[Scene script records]
=======

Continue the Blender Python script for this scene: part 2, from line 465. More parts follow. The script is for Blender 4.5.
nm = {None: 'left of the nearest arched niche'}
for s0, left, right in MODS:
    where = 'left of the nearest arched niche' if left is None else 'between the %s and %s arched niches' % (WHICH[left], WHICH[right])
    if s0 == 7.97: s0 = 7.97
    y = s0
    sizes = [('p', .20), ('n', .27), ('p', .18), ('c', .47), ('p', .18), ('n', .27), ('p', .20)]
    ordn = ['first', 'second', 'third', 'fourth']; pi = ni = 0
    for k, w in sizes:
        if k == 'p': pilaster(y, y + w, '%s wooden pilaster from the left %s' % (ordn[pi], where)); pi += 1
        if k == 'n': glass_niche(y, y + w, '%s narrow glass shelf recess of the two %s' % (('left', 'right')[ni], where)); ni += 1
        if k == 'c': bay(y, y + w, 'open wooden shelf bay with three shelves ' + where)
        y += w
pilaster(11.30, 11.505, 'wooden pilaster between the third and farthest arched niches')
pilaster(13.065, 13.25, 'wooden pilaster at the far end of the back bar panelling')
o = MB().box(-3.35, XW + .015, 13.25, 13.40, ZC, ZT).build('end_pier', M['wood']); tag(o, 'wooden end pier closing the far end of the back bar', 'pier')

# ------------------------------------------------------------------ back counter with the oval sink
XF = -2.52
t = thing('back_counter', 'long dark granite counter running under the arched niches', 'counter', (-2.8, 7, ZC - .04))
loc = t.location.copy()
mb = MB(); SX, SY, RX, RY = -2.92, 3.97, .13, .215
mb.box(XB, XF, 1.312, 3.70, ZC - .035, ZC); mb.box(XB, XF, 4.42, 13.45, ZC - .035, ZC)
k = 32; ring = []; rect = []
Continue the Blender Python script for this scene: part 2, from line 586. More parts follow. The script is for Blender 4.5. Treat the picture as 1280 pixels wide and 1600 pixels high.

=======

• _TASK BRIEF_: Return the entries above exactly, each one complete.

• _TASK RESPONSE_:
Continue the Blender Python script for this scene: part 2, from line 465. More parts follow. The script is for Blender 4.5.
nm = {None: 'left of the nearest arched niche'}
for s0, left, right in MODS:
    where = 'left of the nearest arched niche' if left is None else 'between the %s and %s arched niches' % (WHICH[left], WHICH[right])
    if s0 == 7.97: s0 = 7.97
    y = s0
    sizes = [('p', .20), ('n', .27), ('p', .18), ('c', .47), ('p', .18), ('n', .27), ('p', .20)]
    ordn = ['first', 'second', 'third', 'fourth']; pi = ni = 0
    for k, w in sizes:
        if k == 'p': pilaster(y, y + w, '%s wooden pilaster from the left %s' % (ordn[pi], where)); pi += 1
        if k == 'n': glass_niche(y, y + w, '%s narrow glass shelf recess of the two %s' % (('left', 'right')[ni], where)); ni += 1
        if k == 'c': bay(y, y + w, 'open wooden shelf bay with three shelves ' + where)
        y += w
pilaster(11.30, 11.505, 'wooden pilaster between the third and farthest arched niches')
pilaster(13.065, 13.25, 'wooden pilaster at the far end of the back bar panelling')
o = MB().box(-3.35, XW + .015, 13.25, 13.40, ZC, ZT).build('end_pier', M['wood']); tag(o, 'wooden end pier closing the far end of the back bar', 'pier')

# ------------------------------------------------------------------ back counter with the oval sink
XF = -2.52
t = thing('back_counter', 'long dark granite counter running under the arched niches', 'counter', (-2.8, 7, ZC - .04))
loc = t.location.copy()
mb = MB(); SX, SY, RX, RY = -2.92, 3.97, .13, .215
mb.box(XB, XF, 1.312, 3.70, ZC - .035, ZC); mb.box(XB, XF, 4.42, 13.45, ZC - .035, ZC)
k = 32; ring = []; rect = []
Continue the Blender Python script for this scene: part 2, from line 586. More parts follow. The script is for Blender 4.5. Treat the picture as 1280 pixels wide and 1600 pixels high.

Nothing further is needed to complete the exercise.